• **TASK REQUIREMENTS**
Output the lines below exactly, please, from the first line until the line with "COL = scene.collection", counting both.

Scenes as source code
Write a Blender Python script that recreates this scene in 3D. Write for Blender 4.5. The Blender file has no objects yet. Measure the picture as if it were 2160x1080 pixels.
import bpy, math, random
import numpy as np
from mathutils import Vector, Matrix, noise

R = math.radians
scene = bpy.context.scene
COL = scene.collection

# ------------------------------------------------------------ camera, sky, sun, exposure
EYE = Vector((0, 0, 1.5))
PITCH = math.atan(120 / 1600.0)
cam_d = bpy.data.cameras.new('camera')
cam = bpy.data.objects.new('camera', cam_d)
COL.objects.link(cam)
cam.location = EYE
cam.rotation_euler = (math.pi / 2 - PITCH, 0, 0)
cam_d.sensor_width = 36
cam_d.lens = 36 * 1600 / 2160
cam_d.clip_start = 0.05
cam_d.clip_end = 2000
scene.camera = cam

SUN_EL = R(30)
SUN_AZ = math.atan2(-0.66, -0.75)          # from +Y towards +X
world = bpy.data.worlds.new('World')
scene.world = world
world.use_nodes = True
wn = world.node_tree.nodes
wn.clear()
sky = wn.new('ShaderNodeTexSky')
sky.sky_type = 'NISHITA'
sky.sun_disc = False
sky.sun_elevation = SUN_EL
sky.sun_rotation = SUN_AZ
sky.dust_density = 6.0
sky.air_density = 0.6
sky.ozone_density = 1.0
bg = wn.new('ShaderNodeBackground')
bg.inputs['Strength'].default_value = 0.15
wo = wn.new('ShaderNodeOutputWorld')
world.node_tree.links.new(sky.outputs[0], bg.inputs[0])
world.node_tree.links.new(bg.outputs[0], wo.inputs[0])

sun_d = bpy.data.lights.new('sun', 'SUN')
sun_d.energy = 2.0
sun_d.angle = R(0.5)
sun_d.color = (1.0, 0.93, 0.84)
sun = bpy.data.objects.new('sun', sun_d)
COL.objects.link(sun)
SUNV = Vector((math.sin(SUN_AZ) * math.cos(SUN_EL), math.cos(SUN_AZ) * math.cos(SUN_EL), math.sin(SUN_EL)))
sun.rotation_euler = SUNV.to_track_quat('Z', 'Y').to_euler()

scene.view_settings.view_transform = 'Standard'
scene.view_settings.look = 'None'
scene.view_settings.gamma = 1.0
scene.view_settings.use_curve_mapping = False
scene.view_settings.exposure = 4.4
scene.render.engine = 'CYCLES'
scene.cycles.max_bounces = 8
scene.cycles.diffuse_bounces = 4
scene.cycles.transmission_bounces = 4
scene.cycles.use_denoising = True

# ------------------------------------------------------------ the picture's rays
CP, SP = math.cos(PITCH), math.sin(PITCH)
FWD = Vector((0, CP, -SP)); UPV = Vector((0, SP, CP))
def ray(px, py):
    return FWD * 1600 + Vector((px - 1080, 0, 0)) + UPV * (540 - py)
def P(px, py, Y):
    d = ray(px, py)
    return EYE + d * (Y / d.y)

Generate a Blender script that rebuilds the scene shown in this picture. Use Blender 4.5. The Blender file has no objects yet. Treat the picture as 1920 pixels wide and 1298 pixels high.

• **FINISHED TASK**
Write a Blender Python script that recreates this scene in 3D. Write for Blender 4.5. The Blender file has no objects yet. Measure the picture as if it were 2160x1080 pixels.
import bpy, math, random
import numpy as np
from mathutils import Vector, Matrix, noise

R = math.radians
scene = bpy.context.scene
COL = scene.collection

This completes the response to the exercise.